Charles the Great
MICHAEL HENDERSON
True greatness is the rarest of qualities — not that people feel inhibited from using the word to praise the good, the very good or even the exceptional. Some cloth-eared critic reviewing Brian Wilson's concert at the Festival Hall last week compared him with Bach! I was in the hall that night, and it didn't sound like Bach to me, but then I know quite a lot about music, unlike miladdo.
The next night, while admiring the superb revival of Anything Goes at Drury Lane, it was impossible not to reach for the G-word. Cole Porter simply towers above the likes of Wilson, although Wilson, wreck of a man that he is, did write 'Don't Worry, Baby', which is worth one star at least.
Porter's evergreen brilliance brightened up a day that brought the sad news of the death of John Charles.
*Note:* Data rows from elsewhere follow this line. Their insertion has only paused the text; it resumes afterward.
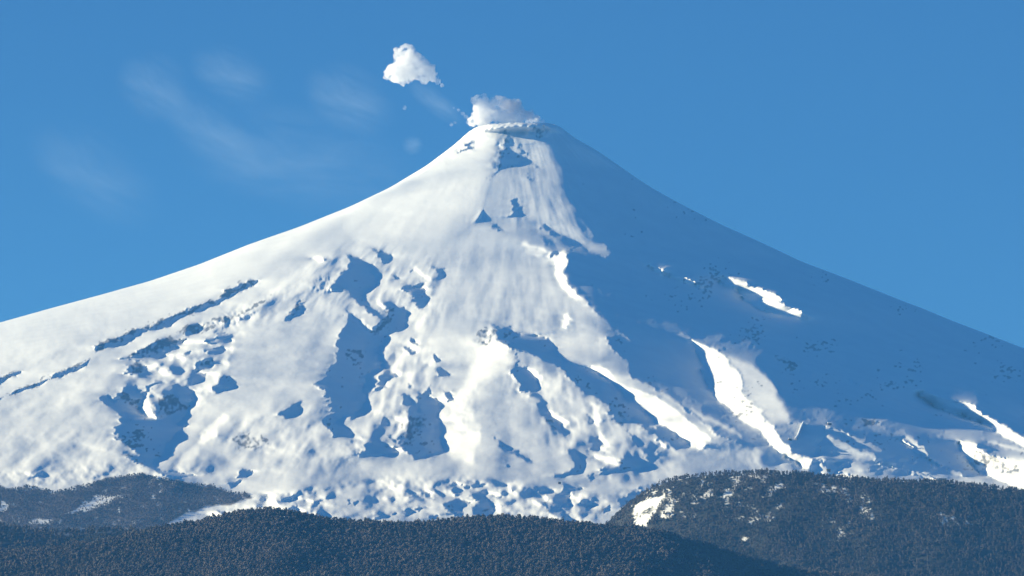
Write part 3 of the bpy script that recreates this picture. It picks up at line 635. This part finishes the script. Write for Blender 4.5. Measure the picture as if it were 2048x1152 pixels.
# ---------- trees ----------
def leafmat(name,a,b,c):
    m,nt,p=new_mat(name,a,.75,.1); co=objco(nt)
    n1=noise_node(nt,.011,5,.65,co).outputs['Fac']; n2=noise_node(nt,.12,2,.5,co).outputs['Fac']
    nt.links.new(mix(nt,ramp(nt,n2,.3,.7,0,.55),mix(nt,ramp(nt,n1,.38,.62),a,b),c),p.inputs['Base Color'])
    return m
M_LEAF=leafmat('evergreen_foliage',(.085,.080,.072),(.16,.135,.12),(.115,.10,.085))
M_LEAF2=leafmat('hill_foliage',(.08,.08,.072),(.17,.145,.13),(.115,.10,.088))
M_TWIG=leafmat('bare_branches',(.10,.083,.078),(.17,.145,.14),(.13,.11,.105))
M_BARK=new_mat('bark',(.09,.075,.06),.9)[0]
def crown(rg,n,w,h,z0_,leaf,umb=0,lobes=6):
    """leafy clumps: small bent quads spread through a lumpy volume"""
    L=[(rg.uniform(-.3,.3)*w,rg.uniform(-.3,.3)*w,z0_+h*rg.uniform(.25,.9),rg.uniform(.22,.42)) for _ in range(lobes)]; L.append((0,0,z0_+h*.55,.42))
    V=[];F=[]
    for k in range(n):
        lx,ly,lz,lr=L[rg.integers(len(L))]; d=rg.standard_normal(3); d/=np.linalg.norm(d); r=lr*rg.uniform(.55,1.05)
        taper=1-.45*max(0,(lz-z0_)/h-.3)
        p=np.array([lx*taper+d[0]*r*w*.8*taper,ly*taper+d[1]*r*w*.8*taper,lz+d[2]*r*h*.55])
        nrm=d+rg.standard_normal(3)*.45; nrm/=np.linalg.norm(nrm); u=np.cross(nrm,rg.standard_normal(3)); u/=np.linalg.norm(u)+1e-9; v=np.cross(nrm,u)
        s=leaf*rg.uniform(.6,1.3); b=len(V)
        V+=[p-u*s-v*s*.6,p+u*s*.9-v*s*.7,p+u*s*.8+v*s*.8+nrm*s*.25,p-u*s*.7+v*s*.6]; F.append([b,b+1,b+2,b+3])
    return np.array(V),np.array(F)
def bare(rg,n,w,h):
    V=[];F=[]
    for k in range(n):
        z=h*rg.uniform(.15,.6); a=rg.uniform(0,2*math.pi); e=rg.uniform(.5,1.3); l=h*rg.uniform(.25,.5)
        p=np.array([rg.uniform(-.1,.1)*w,rg.uniform(-.1,.1)*w,z]); t=p+np.array([math.cos(a)*l*.6,math.sin(a)*l*.6,l*e*.7]); q=np.cross(t-p,rg.standard_normal(3)); q/=np.linalg.norm(q); s=.05*h
        b=len(V); V+=[p-q*s*.5,p+q*s*.5,t+q*s*1.6,t-q*s*1.6]; F.append([b,b+1,b+2,b+3])
    return np.array(V),np.array(F)
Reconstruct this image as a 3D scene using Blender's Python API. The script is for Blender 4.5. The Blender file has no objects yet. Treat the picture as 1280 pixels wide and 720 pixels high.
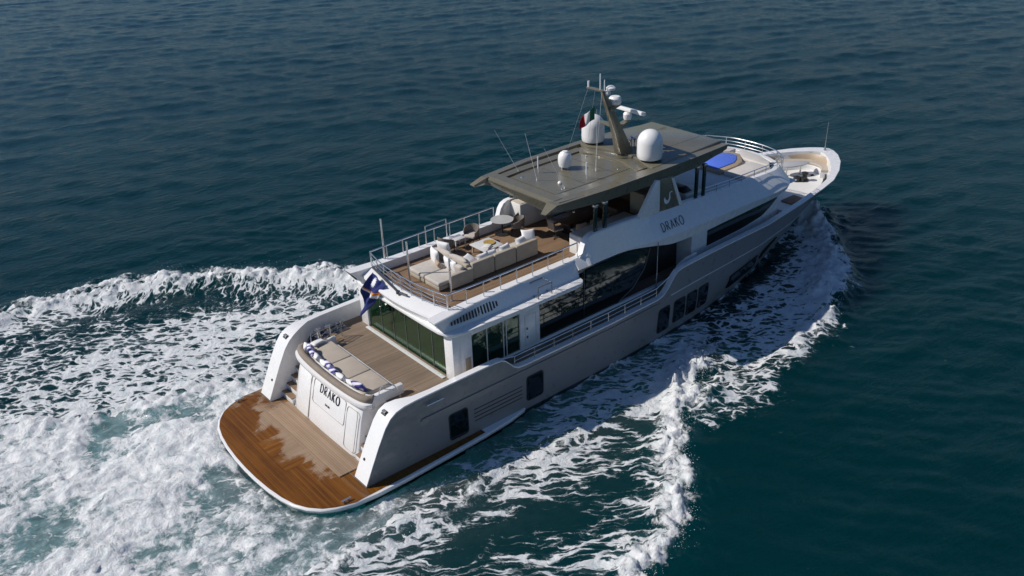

Those of us too young to have seen the Welshman had to be guided through the thickets of his life and times by the likes of Michael Parkin
son, who wrote of his supreme talent and beguiling modesty. Indeed, Parky thought the only footballers born in these islands to compare with him were Tom Finney and George Best. Whether that is right or not, the people who played with and against Charles regarded him as a truly great player and, what is more important, a fine man.
Unlike today's leading sportsmen, Charles did not become rich. In fact he endured money troubles throughout his life and although he never put out the begging bowl he often relied on the charity of others to help him cope. Juventus of Turin, the club he joined in 1957, treated him as a favoured son for the rest of his days. It was in Italy, where he spent five famous years, that he really made his name. Juve have had some magnificent foreign players since then, notably Michel Platini and Zinedine Zidane. but the 'gentle giant', as Charles was known, is still regarded as their greatest import.
It was Ian Rush, the former Liverpool striker and another Welshman, who went to Juve three decades later and complained that 'they speak Italian'. Within a year he had returned to Merseyside and steak and chips. Charles embraced the world of Italian football and was rewarded by the love of supporters who never forgot him. Each year Juve would pay for him to return to the city of his greatest triumph, and each time he would be celebrated by the common folk. The Italians, who love their football, never forget those who bring glory to their teams.
As Parkinson revealed in his Telegraph column. not everybody in this country honoured his memory. When Leeds United, his English club, threw a dinner to mark his life two years ago, neither the manager nor any of the players turned up. Perhaps it is appropriate that Leeds, crippled by debts, are heading for relegation. How they could do with a modern-day Charles to score goals, as he did, and then prevent the other lot scoring them, as he also did. No player in the game's history has matched that achievement of being great both at centre forward and at centre half.
Today even the second-rate footballer is pampered to the tune of several million pounds and protected from the world by hangers-on who flee for the hills when the money dries up. So, although Charles was poor, he was rich in spirit, and lives on in thousands of hearts.